How they were “full of sound and fury signifying nothing”? No? Was that just me? Because they were speaking Italian and I had not yet learnt mamma’s beautiful language? Seriously, my adults did speak English, especially at school, but as most children come to learn dishearteningly, it was often more akin to the “Doublespeak” of George Orwell’s 1984 than anything else we learnt.

It’s how I feel so often today, listening to “our” leaders, often in press statements. They are usually addressing the profoundly serious: justifying wars in Iraq and Afghanistan, telling us the economy is getting better, or that if elected they would fight for the NHS, for education, for the environment.

But Doublespeak also lives in the relatively trivial: from the wannabes who sleep with a celebrity (and the tabloids to which they try to sell their stories) who argue “freedom of the press”, to the football club chairmen who express the dreaded “full confidence” in their manager.

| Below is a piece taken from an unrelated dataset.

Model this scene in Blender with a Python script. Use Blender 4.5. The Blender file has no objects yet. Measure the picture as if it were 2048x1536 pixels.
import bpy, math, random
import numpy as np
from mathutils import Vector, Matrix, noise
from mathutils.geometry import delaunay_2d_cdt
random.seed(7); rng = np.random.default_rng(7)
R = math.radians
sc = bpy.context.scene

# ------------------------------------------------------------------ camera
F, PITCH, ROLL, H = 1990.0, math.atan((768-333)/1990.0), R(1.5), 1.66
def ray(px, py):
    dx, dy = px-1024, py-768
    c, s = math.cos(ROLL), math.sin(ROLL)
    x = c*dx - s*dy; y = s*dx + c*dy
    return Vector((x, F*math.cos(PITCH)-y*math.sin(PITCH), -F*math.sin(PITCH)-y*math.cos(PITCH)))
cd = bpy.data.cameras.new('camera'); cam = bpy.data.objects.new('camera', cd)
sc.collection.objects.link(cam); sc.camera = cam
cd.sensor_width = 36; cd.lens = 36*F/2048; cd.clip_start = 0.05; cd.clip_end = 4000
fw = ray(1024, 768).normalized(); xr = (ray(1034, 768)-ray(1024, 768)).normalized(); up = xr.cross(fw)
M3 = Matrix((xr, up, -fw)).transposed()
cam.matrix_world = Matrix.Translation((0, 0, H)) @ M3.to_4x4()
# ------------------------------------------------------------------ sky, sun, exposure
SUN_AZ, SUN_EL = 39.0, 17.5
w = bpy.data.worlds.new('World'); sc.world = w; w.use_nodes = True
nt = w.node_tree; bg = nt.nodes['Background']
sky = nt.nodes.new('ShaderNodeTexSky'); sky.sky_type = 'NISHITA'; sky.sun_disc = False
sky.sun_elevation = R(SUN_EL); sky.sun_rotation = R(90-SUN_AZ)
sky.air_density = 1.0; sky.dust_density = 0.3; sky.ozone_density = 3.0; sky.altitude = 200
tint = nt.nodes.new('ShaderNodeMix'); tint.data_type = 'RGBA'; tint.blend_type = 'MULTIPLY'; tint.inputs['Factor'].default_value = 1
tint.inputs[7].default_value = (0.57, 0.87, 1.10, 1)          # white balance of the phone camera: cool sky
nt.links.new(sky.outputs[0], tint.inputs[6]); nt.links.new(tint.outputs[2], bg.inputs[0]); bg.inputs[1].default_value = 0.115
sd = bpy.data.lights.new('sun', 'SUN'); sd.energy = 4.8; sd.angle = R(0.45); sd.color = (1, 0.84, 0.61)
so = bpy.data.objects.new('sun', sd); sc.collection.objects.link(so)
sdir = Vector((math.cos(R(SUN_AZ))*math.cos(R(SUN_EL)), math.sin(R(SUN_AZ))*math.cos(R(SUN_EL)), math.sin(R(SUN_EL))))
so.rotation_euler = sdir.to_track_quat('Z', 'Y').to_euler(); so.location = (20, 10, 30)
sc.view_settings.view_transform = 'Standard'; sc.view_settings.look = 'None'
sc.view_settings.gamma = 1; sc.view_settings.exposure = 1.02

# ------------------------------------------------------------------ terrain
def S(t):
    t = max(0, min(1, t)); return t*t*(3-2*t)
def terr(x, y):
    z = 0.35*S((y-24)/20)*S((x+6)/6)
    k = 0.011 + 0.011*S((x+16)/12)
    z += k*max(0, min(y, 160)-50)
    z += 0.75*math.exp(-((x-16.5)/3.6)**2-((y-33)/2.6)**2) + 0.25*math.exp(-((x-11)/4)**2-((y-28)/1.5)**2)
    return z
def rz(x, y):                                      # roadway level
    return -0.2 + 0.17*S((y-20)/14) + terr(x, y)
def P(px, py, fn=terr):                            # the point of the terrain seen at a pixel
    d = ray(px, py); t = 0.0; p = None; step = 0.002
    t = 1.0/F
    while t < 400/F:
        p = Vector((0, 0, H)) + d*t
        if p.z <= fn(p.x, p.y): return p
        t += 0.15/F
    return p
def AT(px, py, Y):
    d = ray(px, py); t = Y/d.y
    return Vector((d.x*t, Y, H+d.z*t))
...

Every time you hear transport or utility charges are being increased “to improve services”, or a shop is being renovated to bring you your Santander, that’s Doublespeak. The “Your M&S” campaign has much to answer for. But is Doublespeak worse than silence? “Your” leaders on Bahrain, Chinese dissidents, resurgent bankers’ bonuses or the chaotic disgrace that is Britain’s immigration system? And do we actually deserve it? Look at the way any politician or celebrity who slightly mis-speaks or expresses themselves clumsily (Ken Clarke) or reveals their unreconstructed mind (Prince Philip) is pounced upon and excoriated.

The tyranny of Doublespeak is why we value journalists like Johann Hari or Dominic Lawson who can cut through it; and why i is so proudly non-party political.

Why am I musing on this? Well, partly because I have been watching Fifa’s Sepp Blatter give a press conference, and partly because if you work a bank holiday at i Towers, “your” editor-in-chief promises a day off in lieu. Happy Tuesday.